Sutton and East Surrey Water plc approached PPM during the summer 2003 to supply a suitable monitoring system to report turbidity at the Kenley water treatment works
The Kenley works produces up to 45Ml/day, serving a population of 75,000 and is situated to the south-east of Croydon located in Surrey.
The Works abstracts water from the underlying chalk aquifer and while the quality of the supply is very good, it has temporary hardness.
If left unchecked, the temporary hardness can cause scaling of pipes and appliances so the Kenley Works includes water treatment processes to remove the dissolved salts.
To remove the temporary hardness, the abstracted water's pH is increased in a special reaction vessel that is seeded with a special fine particulate known as silver sand particles.
These particles form a nucleus for the precipitation of the calcium carbonate producing small pellet sized tablets which are then re-utilised for various manufacturing applications.
The treatment process is monitored for pH and for turbidity.
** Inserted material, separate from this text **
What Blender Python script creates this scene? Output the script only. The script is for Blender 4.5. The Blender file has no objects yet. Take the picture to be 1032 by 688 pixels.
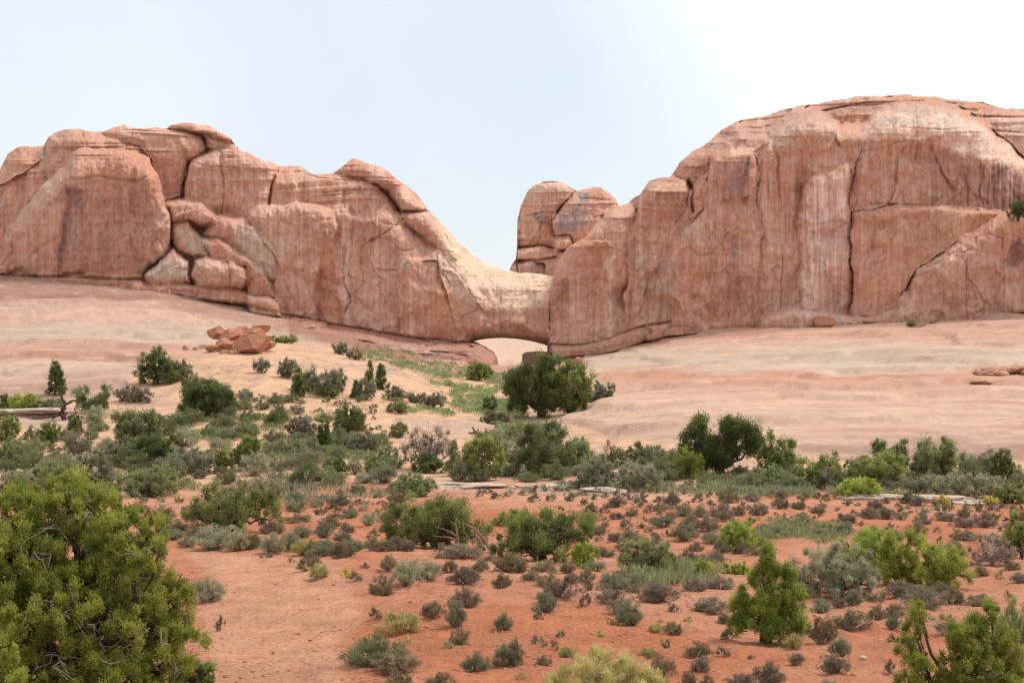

It is important to measure the turbidity after this process to make sure that the water into supply is not adversely affected in terms of its physical appearance.
However since the turbidity measurement uses an optical methodology, it is imperative that chemical precipitation is not allowed to obscure the optics.
Instrumentation previously used for this application was continually affected by chemical precipitation and needed constant attention.
Internal components needed to be physically and chemically cleaned using de-scaling agents typically on a daily interval, to maintain them in an operational state.
PPM conducted a trial installation using the IQ Sensor Net System, fitted with the Visoturb sensor which reports turbidity.
The sensor comprises a stainless-steel probe of 40mm diameter that uses the recognised nephlometric light scatter measurement principle.
It is fitted with sapphire optical windows that are maintained by ultra-sonic cleaning, used to reject chemical precipitation.
This style of cleaning certainly seemed to help but the client ultimately wanted a system which could be left unattended for weeks not days.
An enhanced design was therefore considered.
PPM proposed an engineered solution to the problem which had worked effectively in similar circumstances.
The proposed design comprised a small GRP cabinet containing all the instrumentation, with the turbidity sensor mounted into a PVC flow cell that was automatically chemically cleaned using a de-scaling agent.
The instrument would initiate an automatic chemical cleaning cycle by freezing signals and introducing the cleaning solution at a user selectable interval which could be adjusted for site conditions.
The flow-cell, Visoturb sensor and supply pipework could then be automatically chemically cleaned dissolving the lime-scale.
The system was installed in December 2003 and Steven Burgess based at Kenley WTW who has supervised the installation, has reported reliable operation and reproducible measurement since this time.
In fact the Company is so impressed with the performance that it has now been decided to adopt the design for all the remaining locations.
A total of eight systems have now been ordered and will be supplied to replace the remaining instrumentation at Kenley WTW and at a Leatherhead site which has also witnessed similar difficulties maintaining turbidity instrumentation on-line.